[continued]
Mikamé already knew that brooding women were able to exercise spirit vengeance but that knowledge sat quietly inside him from the start of the book onwards until the behaviour of another character named Yasuko pulled it to the front of his mind, and when he expressed his suspicions to his friend Ibuki the knowledge was drawn out of them into the world, and they became conduits for distrust, which was directed at other characters who had become conduits for spirit vengeance, and so everybody in Masks is directing one thing or another at somebody else all the time without respite and every action is another person's opportunity, as well as an opportunity for some quality to emerge into the broader life of the community, the examples here being suspicion and revenge, and, in addition, whatever emotions come from reading Fumiko Enchi's book, an action performed by me, myself, and brought into the wider world by the earlier action of jam being shifted from its glass jar onto the front cover of the novel, near the spine, and who did that I do not know but I assume it must have been me as well, although how I transferred that jam, and why, are questions I can't answer because the whole episode inhabits a blank area of my memory; there is not even a disturbance to mark the spot where it sank, all hands on deck, and not even an inflatable pool pony left to tell the tale.
Once Mikamé's knowledge has been admitted into the book it is allowed to spread further and the reader is introduced to the idea that an avalanche which smothered a character to death before the story began was part of that vengeance, it was not a natural avalanche after all, even though it looked natural to everyone who did not know about the spirit vengeance aspect of the case, which, as the book went on, went from complete nonexistence in paragraph one, to a towering important fact that threw implications over every sentence, by about page ninety.
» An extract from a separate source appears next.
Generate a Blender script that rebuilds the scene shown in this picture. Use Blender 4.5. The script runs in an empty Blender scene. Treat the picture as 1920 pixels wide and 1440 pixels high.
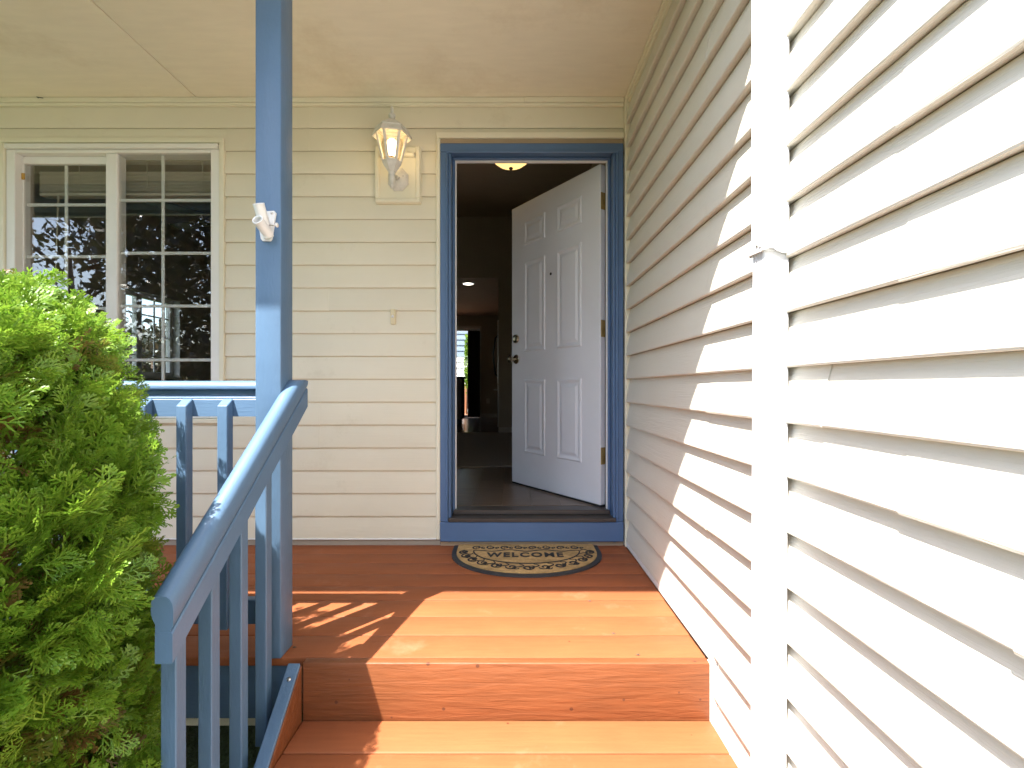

Enchi demonstrates the following idea: that every action is revelatory. All of the characters take part in the theme of spirit vengeance, either conducting the vengeance themselves or revealing its existence in other people; they can't have sex without spirit vengeance getting into bed with them; a woman can't take care of her child without spirit vengeance. If a character in Masks had put jam on a book then that action would have been proof somehow of the spirit world's fundamental malignancy. The person who moved the jam wouldn't have to be consciously malignant themselves; they're perhaps only a gateway opening to let the spirit vengeance through. What form will it take? Will there be another avalanche?
What conclusion precisely should be drawn from the jam-evidence I am not sure. But I remember that it took a while for Yasuko to realise that a friend was using her as a door for the malignant phantoms. It is possible that someone is priming me for a purpose and that the memory of M.'s mother's home-made peach jam on the cover of Masks is a damning message I cannot read.